山本文緒さんの小説『自転しながら公転する』の主人公・都(みやこ)は、母の介護のために東京での仕事を辞めて茨城の実家に戻り、契約社員としてアウトレットで働く女性。30代、独身。友人たちは出産を経験したり、頼りがいのある彼氏ができたり、着実に何かを手に入れているのに、自分が付き合い始めた男性は回転寿司屋で働くアルバイト。安定した未来が見えない……。著者の山本さんは、「いまの女の子が、結婚して、子どもを産み働くことがいかに無理ゲーであるかを書いた」と語ります。直木賞受賞作『プラナリア』など数々の著作で、光も闇も抱えながら懸命に生きる人の姿を浮かび上がらせてきた山本さんに、この7年ぶりの長編小説に込めた思いを聞きました。

「できる/できない」を明確に、自分の人生を最優先

——あれもこれもと、いつの間にか誰かに課されたミッションが頭の中でぐるぐる回る……。
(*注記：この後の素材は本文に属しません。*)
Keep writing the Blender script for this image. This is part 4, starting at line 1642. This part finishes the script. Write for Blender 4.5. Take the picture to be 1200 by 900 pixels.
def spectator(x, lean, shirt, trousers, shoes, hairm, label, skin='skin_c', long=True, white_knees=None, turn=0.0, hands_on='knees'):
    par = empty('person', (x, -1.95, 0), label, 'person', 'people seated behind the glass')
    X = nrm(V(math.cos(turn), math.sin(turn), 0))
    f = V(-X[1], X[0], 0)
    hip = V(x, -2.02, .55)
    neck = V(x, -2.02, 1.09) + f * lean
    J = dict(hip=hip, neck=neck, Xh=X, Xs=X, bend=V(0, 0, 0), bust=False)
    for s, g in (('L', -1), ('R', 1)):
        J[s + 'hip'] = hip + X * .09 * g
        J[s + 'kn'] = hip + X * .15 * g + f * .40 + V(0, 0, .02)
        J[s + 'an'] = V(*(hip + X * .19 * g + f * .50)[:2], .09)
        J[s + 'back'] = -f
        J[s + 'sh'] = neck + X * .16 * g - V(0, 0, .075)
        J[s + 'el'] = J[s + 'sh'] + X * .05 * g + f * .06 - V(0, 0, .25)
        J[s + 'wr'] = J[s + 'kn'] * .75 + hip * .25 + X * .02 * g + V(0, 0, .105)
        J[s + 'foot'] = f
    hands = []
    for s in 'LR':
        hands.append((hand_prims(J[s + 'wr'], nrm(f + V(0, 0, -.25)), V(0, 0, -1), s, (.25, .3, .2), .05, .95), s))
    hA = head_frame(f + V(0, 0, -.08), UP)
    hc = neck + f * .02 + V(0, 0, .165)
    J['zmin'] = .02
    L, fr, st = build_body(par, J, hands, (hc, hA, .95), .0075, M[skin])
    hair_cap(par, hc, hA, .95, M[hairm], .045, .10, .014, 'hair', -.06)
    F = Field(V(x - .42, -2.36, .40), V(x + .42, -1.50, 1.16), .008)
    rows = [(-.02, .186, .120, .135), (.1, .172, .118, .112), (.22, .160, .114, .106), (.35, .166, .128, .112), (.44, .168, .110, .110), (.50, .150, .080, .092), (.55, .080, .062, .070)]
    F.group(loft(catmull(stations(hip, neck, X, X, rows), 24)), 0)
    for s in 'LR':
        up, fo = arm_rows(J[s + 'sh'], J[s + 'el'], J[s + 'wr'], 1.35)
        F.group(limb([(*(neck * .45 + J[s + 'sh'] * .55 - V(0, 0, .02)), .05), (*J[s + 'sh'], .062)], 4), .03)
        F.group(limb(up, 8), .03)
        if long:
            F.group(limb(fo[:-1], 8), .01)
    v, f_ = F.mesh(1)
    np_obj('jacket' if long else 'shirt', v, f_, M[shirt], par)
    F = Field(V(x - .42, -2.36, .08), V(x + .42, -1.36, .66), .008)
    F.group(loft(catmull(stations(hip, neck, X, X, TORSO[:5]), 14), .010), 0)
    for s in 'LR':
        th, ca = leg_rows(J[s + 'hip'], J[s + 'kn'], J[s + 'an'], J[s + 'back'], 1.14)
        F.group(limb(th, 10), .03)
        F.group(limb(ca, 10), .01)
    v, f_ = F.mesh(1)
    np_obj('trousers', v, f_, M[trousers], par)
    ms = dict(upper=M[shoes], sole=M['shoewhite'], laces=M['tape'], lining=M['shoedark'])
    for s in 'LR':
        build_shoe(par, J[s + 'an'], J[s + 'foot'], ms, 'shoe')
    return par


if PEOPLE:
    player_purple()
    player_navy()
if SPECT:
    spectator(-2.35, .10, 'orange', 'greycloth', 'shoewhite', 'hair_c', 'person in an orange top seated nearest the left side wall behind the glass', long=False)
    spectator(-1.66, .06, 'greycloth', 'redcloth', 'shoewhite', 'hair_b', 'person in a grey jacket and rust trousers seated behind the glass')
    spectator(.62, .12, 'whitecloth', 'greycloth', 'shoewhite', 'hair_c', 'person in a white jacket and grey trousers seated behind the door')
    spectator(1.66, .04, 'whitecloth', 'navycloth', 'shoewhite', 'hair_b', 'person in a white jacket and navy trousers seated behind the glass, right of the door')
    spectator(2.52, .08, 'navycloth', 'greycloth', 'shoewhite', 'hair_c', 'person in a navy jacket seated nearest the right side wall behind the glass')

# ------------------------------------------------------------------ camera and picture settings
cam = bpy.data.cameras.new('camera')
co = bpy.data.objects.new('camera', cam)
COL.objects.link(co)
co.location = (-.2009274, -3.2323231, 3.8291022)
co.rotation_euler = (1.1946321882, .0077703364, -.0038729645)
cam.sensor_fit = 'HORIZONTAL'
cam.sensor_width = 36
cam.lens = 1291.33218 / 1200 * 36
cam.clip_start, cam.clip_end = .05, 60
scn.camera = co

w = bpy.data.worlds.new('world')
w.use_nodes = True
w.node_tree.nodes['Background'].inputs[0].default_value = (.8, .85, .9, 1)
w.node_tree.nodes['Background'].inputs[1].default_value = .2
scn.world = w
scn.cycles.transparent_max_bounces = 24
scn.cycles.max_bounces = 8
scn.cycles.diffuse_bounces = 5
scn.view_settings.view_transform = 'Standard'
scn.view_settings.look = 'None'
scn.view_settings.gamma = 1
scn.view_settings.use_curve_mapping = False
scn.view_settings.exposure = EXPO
そんな、つい頑張りすぎてしまう人の疲れた心に寄り添ってくれる小説だと思いました。『自転しながら公転する』というタイトルが言い得て妙だと思ったのですが、最初から決めていたのですか?

山本文緒さん 撮影=新潮社写真部
山本文緒さん 撮影=新潮社写真部

【山本文緒さん(以下、山本)】執筆より先にタイトルはありました。知り合いのライターさんがツイッターで「私たちは自転しながら公転する地球の上に乗り、毎日生活している」という内容のツイートをされて、いいなと思ってメールで使用の承諾を得ました。先にタイトルがあり、物語はそれに寄せられていった感じでした。

——「プレジデントウーマン オンライン」の読者世代も、主人公の都と同じように、親の介護と仕事の両立で悩んでいる人や、これからどう向き合っていこうかと考えている人が多いです。

【山本】私は親の介護のために子どもが仕事を辞めることに大変憤りを感じて、大反対なんです。なので、都の父親が「仕事を辞めてくれ」と言うシーンを、「許せない」と思いながら書きました。

親は先に死んでしまうのだから、子どもが自分の生業や経済力を手放して、親に尽くすのは違うのではないかなと感じるので、そこは少し強いメッセージを込めました。自分が同じ目に遭ったわけではないのですが、周りの人の状況を見ていると、外注できるものは外注するなど、何か両立できる手段はあるはずです。

——山本さんは現在、長野県にお住まいで、神奈川県のご実家と行き来している生活だそうですね。ご自身は老いていく親との付き合い方について、どのような考えをお持ちですか?

【山本】私は決して“いい子”ではないですが、いい子ほど、「優しさ」と「自分を投げ出す」ことが一緒になってしまう。「どこまでやるか」を明確にしておかないと絶対に引きずられるので、「ここまではやる」けれど、「ここから先はできません」という線引きを明確にしてあります。たとえば「一緒には住まない」とか、「月に何回以上は実家に行かない」とか、非常に細かく心の中で決めているんです。

——自分の暮らしを大事にしていくことが最優先ですね。